The company said 97.6% of holders of its $476 million in 7.375% Senior Secured Notes due 2028 agreed to exchange them for new 7.625% Second Lien Senior Secured Notes due 2031, plus cash. The offer also included an oversubscribed $185 million cash tender and a $60.6 million issuance of 10.5% First Lien Senior Secured Notes that carry repayment priority.

The results build on Urban One’s progress as of December 1, when 92% of bondholders submitted notes ahead of the early tender deadline. Like similar exchanges recently completed by iHeartMedia, Cumulus Media, and Beasley Media Group, the move reflects how broadcasters are refinancing under higher interest rates to buy more time and flexibility.

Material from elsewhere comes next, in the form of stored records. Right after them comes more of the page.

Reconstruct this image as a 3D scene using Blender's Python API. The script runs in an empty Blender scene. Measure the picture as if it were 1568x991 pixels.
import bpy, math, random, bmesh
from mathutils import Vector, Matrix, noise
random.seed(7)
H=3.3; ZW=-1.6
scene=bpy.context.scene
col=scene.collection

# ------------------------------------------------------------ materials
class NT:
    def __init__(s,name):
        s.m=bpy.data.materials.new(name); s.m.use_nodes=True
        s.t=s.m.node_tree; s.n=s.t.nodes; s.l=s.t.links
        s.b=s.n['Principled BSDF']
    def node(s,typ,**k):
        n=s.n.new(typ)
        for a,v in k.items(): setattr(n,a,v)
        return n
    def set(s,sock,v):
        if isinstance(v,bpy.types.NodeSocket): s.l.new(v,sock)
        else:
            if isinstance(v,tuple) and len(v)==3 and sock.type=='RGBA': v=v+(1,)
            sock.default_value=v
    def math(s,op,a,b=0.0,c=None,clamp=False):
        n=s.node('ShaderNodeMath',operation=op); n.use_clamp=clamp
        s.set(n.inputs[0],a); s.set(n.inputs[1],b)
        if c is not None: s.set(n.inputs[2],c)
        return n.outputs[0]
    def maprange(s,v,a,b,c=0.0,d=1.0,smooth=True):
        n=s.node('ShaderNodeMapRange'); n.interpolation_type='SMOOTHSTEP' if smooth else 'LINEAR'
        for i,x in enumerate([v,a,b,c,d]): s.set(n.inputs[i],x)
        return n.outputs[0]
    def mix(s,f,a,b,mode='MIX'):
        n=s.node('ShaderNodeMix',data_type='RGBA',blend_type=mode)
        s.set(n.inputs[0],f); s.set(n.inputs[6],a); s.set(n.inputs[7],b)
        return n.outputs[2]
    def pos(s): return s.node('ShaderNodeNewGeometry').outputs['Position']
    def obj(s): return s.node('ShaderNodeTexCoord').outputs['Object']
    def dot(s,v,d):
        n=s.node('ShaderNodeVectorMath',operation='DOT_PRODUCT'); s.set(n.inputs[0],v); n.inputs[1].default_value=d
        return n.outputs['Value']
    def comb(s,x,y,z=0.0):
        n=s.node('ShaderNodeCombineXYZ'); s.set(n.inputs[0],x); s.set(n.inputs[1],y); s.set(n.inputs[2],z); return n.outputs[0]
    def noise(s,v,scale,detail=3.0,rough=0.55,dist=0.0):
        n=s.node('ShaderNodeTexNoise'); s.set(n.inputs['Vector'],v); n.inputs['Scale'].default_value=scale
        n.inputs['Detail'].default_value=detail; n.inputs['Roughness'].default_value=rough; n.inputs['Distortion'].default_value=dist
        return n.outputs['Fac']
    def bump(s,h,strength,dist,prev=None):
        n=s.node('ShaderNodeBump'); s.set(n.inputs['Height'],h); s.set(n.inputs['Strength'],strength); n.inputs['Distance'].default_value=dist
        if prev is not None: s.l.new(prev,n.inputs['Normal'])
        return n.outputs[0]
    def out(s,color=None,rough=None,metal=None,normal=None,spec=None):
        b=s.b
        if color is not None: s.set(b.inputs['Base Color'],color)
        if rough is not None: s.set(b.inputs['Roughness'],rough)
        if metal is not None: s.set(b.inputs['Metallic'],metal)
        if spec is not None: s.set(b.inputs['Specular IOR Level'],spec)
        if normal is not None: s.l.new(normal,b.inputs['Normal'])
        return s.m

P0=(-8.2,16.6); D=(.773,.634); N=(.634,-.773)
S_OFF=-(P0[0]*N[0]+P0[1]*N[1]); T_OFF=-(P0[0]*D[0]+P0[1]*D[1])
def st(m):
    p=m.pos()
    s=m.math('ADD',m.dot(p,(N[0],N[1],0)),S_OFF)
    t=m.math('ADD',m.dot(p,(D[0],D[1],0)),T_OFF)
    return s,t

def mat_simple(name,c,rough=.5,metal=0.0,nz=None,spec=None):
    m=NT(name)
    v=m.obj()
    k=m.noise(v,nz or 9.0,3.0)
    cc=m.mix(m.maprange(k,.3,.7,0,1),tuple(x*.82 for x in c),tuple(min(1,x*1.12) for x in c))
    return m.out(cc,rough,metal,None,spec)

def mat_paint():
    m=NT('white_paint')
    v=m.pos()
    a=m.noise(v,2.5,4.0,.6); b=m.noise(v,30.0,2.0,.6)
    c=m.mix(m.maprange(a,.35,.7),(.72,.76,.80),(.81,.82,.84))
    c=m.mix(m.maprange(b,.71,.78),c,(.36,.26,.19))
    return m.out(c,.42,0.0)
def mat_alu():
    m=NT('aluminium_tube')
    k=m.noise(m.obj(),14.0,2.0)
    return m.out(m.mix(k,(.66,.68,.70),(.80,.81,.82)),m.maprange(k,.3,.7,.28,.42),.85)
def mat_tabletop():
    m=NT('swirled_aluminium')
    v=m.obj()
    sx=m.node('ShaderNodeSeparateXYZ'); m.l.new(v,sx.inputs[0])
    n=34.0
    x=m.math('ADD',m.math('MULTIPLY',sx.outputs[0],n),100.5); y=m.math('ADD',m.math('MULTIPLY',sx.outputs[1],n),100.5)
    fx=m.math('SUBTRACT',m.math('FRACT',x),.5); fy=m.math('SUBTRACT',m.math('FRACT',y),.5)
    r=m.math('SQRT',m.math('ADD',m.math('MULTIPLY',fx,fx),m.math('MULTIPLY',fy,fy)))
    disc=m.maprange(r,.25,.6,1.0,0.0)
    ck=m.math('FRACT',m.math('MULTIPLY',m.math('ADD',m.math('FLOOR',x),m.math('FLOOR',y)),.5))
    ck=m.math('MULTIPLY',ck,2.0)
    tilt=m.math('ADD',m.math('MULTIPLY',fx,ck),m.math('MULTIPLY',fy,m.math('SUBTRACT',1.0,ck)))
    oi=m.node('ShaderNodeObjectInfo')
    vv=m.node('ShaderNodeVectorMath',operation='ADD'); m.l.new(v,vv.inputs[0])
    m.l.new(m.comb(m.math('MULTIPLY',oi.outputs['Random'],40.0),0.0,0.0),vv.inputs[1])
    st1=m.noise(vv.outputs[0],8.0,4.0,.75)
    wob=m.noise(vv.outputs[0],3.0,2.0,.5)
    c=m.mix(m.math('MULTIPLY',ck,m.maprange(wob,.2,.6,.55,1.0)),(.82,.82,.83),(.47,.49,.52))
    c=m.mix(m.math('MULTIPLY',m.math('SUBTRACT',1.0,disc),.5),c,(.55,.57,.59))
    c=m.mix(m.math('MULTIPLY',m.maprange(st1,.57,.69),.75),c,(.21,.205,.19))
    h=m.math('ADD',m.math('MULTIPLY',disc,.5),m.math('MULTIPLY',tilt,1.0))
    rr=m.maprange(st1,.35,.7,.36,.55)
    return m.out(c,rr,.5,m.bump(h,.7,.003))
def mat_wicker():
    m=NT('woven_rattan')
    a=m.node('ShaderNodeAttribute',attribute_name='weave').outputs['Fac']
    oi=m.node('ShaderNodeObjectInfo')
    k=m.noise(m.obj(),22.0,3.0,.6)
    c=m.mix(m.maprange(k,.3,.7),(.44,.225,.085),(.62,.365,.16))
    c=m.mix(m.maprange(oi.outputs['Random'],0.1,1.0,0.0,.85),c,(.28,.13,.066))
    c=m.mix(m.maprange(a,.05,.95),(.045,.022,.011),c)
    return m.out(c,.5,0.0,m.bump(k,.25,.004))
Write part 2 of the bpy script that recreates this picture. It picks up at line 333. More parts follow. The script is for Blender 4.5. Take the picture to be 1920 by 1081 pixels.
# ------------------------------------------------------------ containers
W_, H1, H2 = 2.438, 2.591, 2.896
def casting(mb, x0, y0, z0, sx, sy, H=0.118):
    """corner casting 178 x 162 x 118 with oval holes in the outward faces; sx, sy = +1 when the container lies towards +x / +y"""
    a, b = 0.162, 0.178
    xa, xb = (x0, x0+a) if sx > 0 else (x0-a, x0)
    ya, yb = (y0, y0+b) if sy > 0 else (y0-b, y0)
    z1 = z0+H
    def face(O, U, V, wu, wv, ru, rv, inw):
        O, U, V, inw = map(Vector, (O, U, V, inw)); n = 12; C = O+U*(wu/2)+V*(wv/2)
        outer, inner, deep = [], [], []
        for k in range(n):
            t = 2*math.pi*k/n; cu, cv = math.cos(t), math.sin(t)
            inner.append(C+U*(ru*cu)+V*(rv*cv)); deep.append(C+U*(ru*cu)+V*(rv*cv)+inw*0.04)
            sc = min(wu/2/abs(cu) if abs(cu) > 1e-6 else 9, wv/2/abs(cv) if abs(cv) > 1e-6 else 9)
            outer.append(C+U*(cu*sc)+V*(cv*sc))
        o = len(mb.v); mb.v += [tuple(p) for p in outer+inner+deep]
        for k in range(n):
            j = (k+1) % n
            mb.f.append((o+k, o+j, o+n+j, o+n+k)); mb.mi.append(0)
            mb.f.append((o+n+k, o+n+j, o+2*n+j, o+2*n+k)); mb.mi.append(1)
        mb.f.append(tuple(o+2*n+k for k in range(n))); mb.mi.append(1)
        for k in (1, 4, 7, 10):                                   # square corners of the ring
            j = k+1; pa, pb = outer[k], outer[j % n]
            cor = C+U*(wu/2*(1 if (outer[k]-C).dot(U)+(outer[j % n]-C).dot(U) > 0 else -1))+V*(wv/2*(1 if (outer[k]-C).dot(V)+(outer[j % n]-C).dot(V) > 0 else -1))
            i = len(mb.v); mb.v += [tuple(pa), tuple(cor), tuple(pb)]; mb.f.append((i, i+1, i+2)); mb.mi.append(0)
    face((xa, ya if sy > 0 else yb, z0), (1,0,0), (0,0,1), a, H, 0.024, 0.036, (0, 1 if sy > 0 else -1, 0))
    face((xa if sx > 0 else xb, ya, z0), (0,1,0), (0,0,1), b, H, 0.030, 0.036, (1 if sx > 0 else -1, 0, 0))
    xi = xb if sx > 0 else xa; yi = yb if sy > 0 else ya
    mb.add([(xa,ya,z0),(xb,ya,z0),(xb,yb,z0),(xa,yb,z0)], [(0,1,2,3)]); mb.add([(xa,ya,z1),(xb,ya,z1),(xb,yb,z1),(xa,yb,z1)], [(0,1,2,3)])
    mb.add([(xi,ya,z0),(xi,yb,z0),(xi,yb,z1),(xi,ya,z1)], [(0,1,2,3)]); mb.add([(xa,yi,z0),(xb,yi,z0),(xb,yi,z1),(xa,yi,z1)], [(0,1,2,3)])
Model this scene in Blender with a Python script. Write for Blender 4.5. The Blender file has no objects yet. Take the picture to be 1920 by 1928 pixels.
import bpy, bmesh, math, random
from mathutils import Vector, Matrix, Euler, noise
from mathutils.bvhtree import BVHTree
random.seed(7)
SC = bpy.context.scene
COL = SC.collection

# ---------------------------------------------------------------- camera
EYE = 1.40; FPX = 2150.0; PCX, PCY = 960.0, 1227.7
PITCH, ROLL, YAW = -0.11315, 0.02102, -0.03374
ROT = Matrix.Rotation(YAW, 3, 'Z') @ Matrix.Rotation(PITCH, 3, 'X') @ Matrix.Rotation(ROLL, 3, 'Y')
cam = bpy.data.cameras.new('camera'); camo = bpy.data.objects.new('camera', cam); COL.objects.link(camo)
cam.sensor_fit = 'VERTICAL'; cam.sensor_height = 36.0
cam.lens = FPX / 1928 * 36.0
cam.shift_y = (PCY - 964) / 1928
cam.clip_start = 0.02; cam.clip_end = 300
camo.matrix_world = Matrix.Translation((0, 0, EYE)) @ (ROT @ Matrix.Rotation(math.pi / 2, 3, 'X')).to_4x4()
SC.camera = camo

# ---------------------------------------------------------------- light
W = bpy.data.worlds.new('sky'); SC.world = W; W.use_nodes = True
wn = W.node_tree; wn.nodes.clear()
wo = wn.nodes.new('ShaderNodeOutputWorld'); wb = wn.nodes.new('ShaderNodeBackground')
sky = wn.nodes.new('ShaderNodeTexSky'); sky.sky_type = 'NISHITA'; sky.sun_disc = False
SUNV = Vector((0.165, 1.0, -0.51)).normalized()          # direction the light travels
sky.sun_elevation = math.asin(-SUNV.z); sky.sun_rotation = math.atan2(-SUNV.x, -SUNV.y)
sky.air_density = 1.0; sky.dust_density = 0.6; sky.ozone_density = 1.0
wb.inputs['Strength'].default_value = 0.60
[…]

Once the transaction closes around December 18, Urban One will remove most of the restrictive covenants and collateral tied to its 2028 notes, reducing lender constraints and strengthening liquidity. The company’s group of supporting noteholders has backstopped the full $60.6 million issuance.

The restructuring follows a challenging third quarter, when Urban One reported revenue of $92.7 million, down 16% year-over-year, with radio revenue falling 12.6% to $34.7 million. The company cited a downturn in DEI-related advertising and a 40% drop at its Reach Media network.

Moelis & Company served as financial advisor and dealer manager for the transaction.